At a hearing before U.S. District Judge Pamela Chen, US Imagina L.L.C. general counsel Erika Lucas said that beginning around 2008, the company bribed officials of the national soccer federations of Costa Rica, El Salvador, Guatemala and Honduras and of the Caribbean Football Union. She said the company paid the bribes to secure media and marketing rights to qualifying matches for the 2014, 2018 and 2022 World Cups.

Ms. Lucas also said that in 2012, Roger Huguet, a US Imagina executive, entered into an agreement with sports marketing company Traffic Group to split the cost of a bribe to Jeffrey Webb, then president of CONCACAF, which governs soccer in North and Central America and the Caribbean. Mr. Lucas entered a plea on behalf of the company to two counts of wire fraud conspiracy.

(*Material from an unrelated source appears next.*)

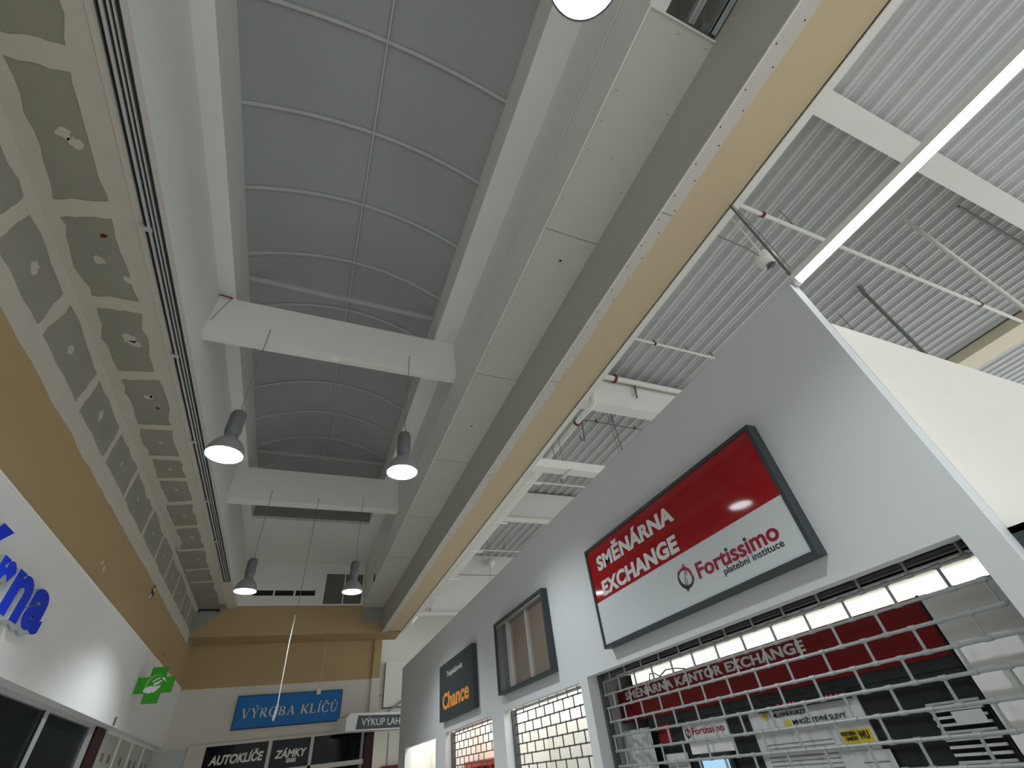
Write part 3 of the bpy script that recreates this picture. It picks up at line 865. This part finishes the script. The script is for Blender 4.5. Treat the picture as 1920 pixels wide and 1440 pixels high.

Judge Chen ordered the company to pay a criminal fine of about $12.9 million, pay restitution to the soccer federations and CFU totaling about $6.6 million and to forfeit about $5.3 million in criminal proceeds.

The fine will be paid by the Spanish parent company, which has entered into an agreement to avoid prosecution, according to the office of U.S. Attorney Richard Donoghue.

Under its plea deal with prosecutors, the company has agreed not to appeal the judgment.

“This resolution, which comes after Imagina’s extensive cooperation with the U.S. Justice Department’s investigation of the matter, enables Imagina to move forward as a stronger company,” Imagina said in a statement.

MR. Huguet and another executive at Imagina, Fabio Tordin, pleaded guilty to U.S. charges in 2015 and were terminated by the company. Imagina said Tuesday that it had determined the misconduct was limited to Mr. Huguet, Mr. Tordin and a third former executive whom it did not name, and that it had taken “significant steps” to ensure compliance in the future.

Imagina is one of more than 40 entities and individuals charged by U.S. prosecutors in connection with the FIFA probe. The investigation has yielded more than two dozen guilty pleas and one trial of three former soccer officials, two of whom were found guilty by a jury.